Likewise, nothing the ad industry produces today really pulls my heartstrings the way it used to. When I got into the business, I was lured by the ads Janet Champ wrote for Nike at Wieden + Kennedy and Goodby Silverstein’s dreamy Norwegian Cruise Line print ads. They made me excited at the idea of making ads. I have no doubt that ad students today don’t view those ads with the same affection. They have newer work that gets them excited. That’s the way it’s supposed to be.

We are all the products of whatever seminal work got us excited and interested to work in the ad business. Nothing newer, no matter how cool it is, will have that same spark. But it’s silly to think we’re living in some sort of declining age of advertising. If we can think of an idea, odds are we can make it happen. That’s simply amazing — and it wasn’t always this way.

The advertising business is ridiculously more complicated and faster than ever. Deal with it. We’re not going back to a time when media was highly concentrated, business moved slower, and words and images weren’t instantly transmitted around the world.

Nor is it worth lamenting that there aren’t advertising luminaries like David Ogilvy or Bill Bernbach anymore. We don’t know what they would do in today’s world. It’s like asking what The Beatles would have done had they used a digital recording studio. It doesn’t matter. They did the best they could with the technology they had, and it was revolutionary back then.

What never changes is the range of emotions we feel. Teenagers will always feel the sting of peer pressure alongside a sense of invincibility. New parents will always be stressed. People will always get sick, have sex, get old, die young, get married, get jobs, lose jobs, feel happy to be alive and feel scared for what tomorrow might bring. It’s our mission to take those events and emotions and find ways our clients’ products fit in.

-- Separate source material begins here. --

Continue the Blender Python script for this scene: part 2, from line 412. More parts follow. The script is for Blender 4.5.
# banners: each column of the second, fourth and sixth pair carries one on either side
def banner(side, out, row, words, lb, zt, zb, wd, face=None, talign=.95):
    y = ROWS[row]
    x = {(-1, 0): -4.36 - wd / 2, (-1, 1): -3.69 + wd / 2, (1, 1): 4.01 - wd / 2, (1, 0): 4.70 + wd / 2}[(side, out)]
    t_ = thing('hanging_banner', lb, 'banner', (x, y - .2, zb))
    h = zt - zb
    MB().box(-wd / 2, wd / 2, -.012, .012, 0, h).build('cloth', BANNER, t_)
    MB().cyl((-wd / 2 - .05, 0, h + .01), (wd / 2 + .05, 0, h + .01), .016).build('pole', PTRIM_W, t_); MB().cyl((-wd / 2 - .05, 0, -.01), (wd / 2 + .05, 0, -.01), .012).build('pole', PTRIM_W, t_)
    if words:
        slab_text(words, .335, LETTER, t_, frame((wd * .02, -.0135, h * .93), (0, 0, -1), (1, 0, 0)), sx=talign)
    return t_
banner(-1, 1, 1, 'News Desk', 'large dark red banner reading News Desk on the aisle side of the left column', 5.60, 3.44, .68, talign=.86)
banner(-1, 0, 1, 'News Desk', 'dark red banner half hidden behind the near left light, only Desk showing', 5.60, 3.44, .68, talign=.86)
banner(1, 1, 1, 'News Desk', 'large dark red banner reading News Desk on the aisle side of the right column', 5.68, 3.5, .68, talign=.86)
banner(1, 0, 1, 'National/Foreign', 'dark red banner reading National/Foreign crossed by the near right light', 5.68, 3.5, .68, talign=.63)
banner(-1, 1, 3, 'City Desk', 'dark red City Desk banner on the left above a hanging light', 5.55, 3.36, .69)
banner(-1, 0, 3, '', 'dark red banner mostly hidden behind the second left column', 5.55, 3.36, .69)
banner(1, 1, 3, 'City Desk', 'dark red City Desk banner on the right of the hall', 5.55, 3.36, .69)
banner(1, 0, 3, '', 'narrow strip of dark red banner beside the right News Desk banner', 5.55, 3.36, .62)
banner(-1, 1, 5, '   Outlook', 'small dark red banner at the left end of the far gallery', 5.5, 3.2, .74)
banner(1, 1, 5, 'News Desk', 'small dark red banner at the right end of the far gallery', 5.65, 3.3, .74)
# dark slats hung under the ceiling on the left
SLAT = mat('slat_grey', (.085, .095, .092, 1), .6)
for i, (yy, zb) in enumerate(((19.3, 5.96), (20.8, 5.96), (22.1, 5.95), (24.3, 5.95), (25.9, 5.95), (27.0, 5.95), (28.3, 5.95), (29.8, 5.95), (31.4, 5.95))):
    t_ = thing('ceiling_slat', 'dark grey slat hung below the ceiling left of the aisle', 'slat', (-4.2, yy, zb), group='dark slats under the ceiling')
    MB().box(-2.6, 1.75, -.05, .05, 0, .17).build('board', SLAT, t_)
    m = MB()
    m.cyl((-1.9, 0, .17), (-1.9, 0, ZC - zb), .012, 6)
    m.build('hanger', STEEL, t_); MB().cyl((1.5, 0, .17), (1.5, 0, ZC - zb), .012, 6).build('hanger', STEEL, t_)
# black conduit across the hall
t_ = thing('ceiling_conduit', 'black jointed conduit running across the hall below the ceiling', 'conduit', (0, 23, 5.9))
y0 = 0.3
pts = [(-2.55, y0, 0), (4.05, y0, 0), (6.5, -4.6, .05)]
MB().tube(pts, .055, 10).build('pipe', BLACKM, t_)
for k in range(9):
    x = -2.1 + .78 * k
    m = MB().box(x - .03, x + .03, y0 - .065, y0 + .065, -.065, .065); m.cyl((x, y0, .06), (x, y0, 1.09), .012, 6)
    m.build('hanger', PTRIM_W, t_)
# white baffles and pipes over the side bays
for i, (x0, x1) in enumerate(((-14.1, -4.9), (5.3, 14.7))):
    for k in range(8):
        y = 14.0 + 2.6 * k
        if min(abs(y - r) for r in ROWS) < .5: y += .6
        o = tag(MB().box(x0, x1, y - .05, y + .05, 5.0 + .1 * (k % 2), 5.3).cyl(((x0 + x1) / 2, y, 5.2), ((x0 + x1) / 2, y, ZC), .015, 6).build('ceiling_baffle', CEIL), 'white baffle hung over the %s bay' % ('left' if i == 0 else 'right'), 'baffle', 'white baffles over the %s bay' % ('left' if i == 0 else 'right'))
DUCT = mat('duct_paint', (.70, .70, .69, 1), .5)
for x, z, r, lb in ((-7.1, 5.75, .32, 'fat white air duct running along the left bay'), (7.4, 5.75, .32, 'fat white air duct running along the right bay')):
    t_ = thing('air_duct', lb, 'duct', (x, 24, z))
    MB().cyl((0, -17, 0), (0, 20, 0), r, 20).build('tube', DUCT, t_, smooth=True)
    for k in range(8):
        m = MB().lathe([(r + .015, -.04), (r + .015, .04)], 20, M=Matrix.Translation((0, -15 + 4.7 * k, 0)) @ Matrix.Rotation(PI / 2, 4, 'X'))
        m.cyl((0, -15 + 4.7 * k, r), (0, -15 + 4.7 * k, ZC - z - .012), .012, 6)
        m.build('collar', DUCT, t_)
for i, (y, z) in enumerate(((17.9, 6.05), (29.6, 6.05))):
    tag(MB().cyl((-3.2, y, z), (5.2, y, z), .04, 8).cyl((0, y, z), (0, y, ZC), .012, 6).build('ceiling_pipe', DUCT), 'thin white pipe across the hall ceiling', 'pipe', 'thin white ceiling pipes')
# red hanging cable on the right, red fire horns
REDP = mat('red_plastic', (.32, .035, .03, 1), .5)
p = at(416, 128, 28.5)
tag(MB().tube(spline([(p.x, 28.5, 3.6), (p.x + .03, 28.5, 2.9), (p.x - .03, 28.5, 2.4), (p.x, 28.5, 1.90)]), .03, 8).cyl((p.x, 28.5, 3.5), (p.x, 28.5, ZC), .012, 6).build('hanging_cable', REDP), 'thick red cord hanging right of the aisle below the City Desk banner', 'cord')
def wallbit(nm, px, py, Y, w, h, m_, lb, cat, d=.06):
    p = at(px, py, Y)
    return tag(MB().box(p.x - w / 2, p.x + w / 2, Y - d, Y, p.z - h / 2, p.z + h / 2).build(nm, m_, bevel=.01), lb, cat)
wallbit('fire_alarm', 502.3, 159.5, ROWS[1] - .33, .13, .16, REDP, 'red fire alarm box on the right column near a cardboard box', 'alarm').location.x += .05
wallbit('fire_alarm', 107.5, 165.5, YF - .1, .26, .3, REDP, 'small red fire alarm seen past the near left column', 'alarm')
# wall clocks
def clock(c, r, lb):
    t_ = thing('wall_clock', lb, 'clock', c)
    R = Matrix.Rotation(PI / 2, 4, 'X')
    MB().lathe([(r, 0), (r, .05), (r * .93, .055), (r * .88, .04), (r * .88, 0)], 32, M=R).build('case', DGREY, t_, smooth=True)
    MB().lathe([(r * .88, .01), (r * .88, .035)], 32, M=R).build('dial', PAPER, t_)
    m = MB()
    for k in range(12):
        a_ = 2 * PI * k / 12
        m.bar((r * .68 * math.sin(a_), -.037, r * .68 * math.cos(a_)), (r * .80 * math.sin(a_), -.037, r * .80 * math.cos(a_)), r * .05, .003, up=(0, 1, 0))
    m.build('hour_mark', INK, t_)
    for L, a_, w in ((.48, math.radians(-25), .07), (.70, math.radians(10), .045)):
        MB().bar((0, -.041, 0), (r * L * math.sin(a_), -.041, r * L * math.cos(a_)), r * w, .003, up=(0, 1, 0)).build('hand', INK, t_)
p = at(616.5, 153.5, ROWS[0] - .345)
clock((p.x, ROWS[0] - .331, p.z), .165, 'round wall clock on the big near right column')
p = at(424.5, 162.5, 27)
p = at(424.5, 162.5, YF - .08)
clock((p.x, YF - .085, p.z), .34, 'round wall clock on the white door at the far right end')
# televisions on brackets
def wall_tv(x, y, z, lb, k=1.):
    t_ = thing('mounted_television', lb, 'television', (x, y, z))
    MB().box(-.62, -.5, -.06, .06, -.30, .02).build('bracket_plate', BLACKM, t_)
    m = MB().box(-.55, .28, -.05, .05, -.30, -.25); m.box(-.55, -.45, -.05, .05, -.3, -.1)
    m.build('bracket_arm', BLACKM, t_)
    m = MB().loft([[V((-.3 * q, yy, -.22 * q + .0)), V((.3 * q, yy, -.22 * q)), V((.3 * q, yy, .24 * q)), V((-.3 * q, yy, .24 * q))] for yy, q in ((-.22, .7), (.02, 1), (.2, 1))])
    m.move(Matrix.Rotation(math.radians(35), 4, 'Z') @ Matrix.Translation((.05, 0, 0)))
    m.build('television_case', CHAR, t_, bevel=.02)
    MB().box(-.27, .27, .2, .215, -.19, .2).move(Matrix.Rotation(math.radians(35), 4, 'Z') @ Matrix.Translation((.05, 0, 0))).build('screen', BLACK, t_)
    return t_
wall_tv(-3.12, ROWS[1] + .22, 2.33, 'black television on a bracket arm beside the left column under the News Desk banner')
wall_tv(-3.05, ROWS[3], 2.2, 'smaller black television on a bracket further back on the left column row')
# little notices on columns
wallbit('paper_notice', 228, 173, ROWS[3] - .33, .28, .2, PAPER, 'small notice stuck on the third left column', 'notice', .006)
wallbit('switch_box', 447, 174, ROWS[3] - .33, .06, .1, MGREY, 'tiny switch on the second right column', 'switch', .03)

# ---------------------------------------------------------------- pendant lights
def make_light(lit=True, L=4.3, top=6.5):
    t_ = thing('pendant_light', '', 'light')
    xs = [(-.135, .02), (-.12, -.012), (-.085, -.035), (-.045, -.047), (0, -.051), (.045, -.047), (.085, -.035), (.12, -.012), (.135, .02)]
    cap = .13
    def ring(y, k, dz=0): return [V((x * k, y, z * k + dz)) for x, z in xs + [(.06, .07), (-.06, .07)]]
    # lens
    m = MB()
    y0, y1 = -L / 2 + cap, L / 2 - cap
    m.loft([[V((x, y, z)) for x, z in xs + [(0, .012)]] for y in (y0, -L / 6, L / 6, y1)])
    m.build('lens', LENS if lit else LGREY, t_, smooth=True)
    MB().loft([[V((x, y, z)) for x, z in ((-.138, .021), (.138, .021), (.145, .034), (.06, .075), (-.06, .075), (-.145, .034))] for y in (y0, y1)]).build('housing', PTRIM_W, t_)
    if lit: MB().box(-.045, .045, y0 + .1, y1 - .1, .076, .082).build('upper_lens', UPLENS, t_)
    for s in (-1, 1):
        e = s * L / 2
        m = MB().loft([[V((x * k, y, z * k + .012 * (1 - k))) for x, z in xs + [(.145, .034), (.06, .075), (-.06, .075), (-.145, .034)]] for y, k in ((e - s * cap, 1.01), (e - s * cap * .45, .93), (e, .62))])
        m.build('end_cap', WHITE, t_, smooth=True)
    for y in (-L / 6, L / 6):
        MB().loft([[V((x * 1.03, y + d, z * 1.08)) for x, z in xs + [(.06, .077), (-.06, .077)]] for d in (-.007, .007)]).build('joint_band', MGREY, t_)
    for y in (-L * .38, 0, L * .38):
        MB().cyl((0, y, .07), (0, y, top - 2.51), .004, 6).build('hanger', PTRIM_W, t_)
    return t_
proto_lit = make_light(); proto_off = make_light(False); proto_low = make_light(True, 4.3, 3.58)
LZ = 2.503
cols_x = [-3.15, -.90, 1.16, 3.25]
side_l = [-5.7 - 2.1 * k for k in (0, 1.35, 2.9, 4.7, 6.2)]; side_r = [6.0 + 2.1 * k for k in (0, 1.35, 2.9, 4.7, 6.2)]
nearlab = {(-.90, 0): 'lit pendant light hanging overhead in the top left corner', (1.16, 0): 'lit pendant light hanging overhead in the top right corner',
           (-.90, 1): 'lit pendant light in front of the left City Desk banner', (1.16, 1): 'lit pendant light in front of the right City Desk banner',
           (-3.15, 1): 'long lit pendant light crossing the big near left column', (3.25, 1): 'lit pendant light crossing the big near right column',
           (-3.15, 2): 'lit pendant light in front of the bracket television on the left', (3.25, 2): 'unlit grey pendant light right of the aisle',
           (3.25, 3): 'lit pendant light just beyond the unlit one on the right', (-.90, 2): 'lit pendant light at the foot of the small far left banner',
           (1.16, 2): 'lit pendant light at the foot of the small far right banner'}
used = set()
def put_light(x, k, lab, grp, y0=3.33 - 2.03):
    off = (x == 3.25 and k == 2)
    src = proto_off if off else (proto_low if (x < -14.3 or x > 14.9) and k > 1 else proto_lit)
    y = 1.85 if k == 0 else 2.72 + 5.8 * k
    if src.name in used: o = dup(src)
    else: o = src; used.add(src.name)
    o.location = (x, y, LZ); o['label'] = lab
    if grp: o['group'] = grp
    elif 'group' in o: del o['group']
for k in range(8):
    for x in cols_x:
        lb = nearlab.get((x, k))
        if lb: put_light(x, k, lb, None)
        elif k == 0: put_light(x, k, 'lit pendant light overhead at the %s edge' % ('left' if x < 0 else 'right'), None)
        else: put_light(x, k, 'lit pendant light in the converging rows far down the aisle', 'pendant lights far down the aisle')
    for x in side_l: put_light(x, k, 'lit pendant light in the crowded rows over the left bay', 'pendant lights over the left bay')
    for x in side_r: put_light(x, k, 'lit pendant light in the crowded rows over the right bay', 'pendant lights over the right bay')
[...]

Advertising will always appeal to our desires, our fears, and our primal instincts. The promise of comfort, the appeal of acceptance, the lure of sex or the avoidance of risk — they’re all emotional tools in the advertising toolbox that we’ve used for decades. And now we can use those timeless tools with today’s technology to create wonderful ideas.

I’m actually a bit of a student of advertising history. We’ve come a long way, baby. And in some ways we haven’t. There’s much to learn about our business that’s still applicable. But I believe it’s important to leave some elements of the past, well, in the past — and not lament that things aren’t the same anymore.

So if you ever hear me spend my time lamenting days gone by, please tell me to get off your lawn — or off your pair of Google Glasses.